*Exercise goal*: Repeat exactly, please, the lines that begin at the start of the listing and end at the line holding "COL = sc.collection".

*Information shown*:
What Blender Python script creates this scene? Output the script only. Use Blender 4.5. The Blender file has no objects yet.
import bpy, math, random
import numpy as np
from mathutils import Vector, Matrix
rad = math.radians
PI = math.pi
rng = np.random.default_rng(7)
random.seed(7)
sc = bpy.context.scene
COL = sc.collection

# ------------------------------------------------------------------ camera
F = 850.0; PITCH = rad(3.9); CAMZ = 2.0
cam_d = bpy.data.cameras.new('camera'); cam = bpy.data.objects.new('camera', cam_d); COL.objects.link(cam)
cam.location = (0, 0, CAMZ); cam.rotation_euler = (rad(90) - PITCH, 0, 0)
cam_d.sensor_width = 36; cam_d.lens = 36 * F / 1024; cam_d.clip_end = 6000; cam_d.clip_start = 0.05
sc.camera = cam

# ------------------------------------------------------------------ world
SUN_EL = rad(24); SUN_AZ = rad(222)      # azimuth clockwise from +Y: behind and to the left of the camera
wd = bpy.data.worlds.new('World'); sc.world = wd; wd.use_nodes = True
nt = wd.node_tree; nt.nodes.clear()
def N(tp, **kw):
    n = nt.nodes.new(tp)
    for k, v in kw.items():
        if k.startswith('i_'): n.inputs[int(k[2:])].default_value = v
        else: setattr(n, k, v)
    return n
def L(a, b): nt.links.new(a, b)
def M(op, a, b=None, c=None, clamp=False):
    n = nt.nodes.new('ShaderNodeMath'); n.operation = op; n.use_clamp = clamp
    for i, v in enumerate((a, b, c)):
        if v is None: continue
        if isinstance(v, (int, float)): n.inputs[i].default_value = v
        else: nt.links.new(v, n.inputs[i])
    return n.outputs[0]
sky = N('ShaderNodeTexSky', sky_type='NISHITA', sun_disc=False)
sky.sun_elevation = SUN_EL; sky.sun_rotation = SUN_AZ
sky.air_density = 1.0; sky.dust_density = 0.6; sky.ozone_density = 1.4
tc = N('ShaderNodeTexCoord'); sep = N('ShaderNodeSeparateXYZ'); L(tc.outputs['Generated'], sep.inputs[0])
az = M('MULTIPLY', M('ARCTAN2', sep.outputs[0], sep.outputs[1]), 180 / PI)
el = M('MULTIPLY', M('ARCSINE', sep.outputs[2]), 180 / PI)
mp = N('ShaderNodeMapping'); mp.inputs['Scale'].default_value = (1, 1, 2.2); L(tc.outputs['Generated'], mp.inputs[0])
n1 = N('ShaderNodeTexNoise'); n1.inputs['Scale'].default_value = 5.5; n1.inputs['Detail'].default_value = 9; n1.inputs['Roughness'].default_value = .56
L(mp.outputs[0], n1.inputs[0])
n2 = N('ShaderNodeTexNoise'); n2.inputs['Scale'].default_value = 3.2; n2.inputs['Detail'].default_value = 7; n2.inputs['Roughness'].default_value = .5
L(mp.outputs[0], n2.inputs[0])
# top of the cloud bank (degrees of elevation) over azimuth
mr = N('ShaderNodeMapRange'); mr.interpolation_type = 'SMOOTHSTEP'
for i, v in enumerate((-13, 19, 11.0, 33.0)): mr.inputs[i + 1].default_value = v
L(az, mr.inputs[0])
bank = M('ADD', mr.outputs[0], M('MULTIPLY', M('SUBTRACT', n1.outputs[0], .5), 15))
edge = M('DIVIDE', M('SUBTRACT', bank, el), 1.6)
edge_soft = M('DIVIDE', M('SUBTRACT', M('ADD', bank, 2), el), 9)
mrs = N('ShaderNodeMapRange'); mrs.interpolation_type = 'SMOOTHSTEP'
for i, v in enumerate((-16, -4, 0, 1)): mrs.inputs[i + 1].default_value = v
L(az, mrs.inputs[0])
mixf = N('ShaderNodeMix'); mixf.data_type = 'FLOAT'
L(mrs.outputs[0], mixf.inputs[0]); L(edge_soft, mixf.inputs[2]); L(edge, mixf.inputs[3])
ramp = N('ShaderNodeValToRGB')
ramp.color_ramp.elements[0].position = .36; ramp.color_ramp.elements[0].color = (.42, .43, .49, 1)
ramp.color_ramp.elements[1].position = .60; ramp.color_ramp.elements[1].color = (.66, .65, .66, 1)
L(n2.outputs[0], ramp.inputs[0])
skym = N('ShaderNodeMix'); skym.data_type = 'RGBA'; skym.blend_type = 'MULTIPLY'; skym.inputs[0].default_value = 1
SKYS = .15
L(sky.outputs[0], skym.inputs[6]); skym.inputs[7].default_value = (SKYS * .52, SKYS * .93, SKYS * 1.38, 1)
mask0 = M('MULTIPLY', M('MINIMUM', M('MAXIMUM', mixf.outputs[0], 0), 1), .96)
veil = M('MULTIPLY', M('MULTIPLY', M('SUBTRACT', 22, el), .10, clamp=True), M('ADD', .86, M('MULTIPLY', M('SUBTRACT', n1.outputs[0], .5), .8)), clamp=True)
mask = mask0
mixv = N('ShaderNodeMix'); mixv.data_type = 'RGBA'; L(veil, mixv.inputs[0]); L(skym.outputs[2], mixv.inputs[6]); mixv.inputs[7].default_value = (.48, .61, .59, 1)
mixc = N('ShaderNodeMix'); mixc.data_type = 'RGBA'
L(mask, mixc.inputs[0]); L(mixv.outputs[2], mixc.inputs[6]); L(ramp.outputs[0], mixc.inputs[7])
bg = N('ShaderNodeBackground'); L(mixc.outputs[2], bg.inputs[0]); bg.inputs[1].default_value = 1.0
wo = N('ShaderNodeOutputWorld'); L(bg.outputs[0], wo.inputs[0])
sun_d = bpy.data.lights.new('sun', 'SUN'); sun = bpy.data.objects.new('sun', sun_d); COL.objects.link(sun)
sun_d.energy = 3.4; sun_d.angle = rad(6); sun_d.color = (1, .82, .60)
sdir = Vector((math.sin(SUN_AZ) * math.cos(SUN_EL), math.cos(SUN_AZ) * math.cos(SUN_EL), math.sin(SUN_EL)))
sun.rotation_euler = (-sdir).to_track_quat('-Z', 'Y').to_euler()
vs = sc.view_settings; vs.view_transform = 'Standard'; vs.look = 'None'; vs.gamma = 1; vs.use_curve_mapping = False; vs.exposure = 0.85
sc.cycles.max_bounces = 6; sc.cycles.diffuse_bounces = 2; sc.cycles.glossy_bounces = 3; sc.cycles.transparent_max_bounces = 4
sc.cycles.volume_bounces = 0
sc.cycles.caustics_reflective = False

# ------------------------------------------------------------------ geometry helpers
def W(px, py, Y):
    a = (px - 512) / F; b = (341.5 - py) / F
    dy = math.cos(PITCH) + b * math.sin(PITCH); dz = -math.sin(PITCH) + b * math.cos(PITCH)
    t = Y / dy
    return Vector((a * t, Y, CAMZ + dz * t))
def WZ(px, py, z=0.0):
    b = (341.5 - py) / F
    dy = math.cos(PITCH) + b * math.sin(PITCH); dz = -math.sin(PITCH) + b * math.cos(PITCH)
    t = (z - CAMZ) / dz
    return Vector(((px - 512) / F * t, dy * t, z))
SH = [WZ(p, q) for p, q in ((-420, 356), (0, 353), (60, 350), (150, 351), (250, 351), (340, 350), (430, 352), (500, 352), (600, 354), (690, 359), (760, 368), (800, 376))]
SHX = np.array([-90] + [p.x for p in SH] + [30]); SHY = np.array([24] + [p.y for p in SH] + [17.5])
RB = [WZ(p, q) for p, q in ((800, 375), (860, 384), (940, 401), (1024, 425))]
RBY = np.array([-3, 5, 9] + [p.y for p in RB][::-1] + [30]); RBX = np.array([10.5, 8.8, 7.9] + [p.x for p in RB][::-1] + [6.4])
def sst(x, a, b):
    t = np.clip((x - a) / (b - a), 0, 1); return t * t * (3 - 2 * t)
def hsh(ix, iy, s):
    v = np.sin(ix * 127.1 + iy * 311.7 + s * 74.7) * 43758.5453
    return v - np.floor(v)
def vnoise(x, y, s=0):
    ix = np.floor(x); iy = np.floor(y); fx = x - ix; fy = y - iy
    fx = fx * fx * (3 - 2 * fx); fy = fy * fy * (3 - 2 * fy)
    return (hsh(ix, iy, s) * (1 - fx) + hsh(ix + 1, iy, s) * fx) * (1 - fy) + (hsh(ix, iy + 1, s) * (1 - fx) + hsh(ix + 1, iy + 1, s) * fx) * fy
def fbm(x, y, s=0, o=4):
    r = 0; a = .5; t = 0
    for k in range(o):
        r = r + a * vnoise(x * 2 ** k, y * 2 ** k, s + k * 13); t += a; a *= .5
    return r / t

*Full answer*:
What Blender Python script creates this scene? Output the script only. Use Blender 4.5. The Blender file has no objects yet.
import bpy, math, random
import numpy as np
from mathutils import Vector, Matrix
rad = math.radians
PI = math.pi
rng = np.random.default_rng(7)
random.seed(7)
sc = bpy.context.scene
COL = sc.collection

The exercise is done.